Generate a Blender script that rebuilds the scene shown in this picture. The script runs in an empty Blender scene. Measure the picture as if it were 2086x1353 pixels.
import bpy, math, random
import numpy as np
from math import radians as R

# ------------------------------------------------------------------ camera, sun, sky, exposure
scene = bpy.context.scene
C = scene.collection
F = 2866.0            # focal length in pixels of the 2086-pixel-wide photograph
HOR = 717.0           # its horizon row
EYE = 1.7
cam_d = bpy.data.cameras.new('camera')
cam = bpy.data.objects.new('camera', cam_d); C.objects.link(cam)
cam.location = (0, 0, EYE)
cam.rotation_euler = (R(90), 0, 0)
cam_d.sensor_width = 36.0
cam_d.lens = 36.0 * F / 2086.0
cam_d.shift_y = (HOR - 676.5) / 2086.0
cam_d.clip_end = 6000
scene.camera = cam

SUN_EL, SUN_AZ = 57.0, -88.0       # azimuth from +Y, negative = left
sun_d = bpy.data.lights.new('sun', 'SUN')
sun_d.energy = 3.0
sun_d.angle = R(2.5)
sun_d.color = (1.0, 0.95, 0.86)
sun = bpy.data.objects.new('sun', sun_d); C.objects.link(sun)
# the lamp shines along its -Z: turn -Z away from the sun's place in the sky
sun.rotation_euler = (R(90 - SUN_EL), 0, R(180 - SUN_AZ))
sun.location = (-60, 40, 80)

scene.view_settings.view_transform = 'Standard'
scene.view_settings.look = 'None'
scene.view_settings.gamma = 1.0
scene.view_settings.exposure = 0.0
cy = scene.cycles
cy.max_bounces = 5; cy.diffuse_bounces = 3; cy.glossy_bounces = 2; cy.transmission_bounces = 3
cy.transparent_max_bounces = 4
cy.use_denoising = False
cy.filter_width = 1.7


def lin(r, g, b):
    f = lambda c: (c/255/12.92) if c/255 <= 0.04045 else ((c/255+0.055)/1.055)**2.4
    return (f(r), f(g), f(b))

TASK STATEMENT
From the first line of the listing above to the line with "sun.location = (-60, 40, 80)", please transcribe each line exactly, both ends included, and nothing beyond that.

SOLUTION FOR THIS EXERCISE
Generate a Blender script that rebuilds the scene shown in this picture. The script runs in an empty Blender scene. Measure the picture as if it were 2086x1353 pixels.
import bpy, math, random
import numpy as np
from math import radians as R

# ------------------------------------------------------------------ camera, sun, sky, exposure
scene = bpy.context.scene
C = scene.collection
F = 2866.0            # focal length in pixels of the 2086-pixel-wide photograph
HOR = 717.0           # its horizon row
EYE = 1.7
cam_d = bpy.data.cameras.new('camera')
cam = bpy.data.objects.new('camera', cam_d); C.objects.link(cam)
cam.location = (0, 0, EYE)
cam.rotation_euler = (R(90), 0, 0)
cam_d.sensor_width = 36.0
cam_d.lens = 36.0 * F / 2086.0
cam_d.shift_y = (HOR - 676.5) / 2086.0
cam_d.clip_end = 6000
scene.camera = cam

SUN_EL, SUN_AZ = 57.0, -88.0       # azimuth from +Y, negative = left
sun_d = bpy.data.lights.new('sun', 'SUN')
sun_d.energy = 3.0
sun_d.angle = R(2.5)
sun_d.color = (1.0, 0.95, 0.86)
sun = bpy.data.objects.new('sun', sun_d); C.objects.link(sun)
# the lamp shines along its -Z: turn -Z away from the sun's place in the sky
sun.rotation_euler = (R(90 - SUN_EL), 0, R(180 - SUN_AZ))
sun.location = (-60, 40, 80)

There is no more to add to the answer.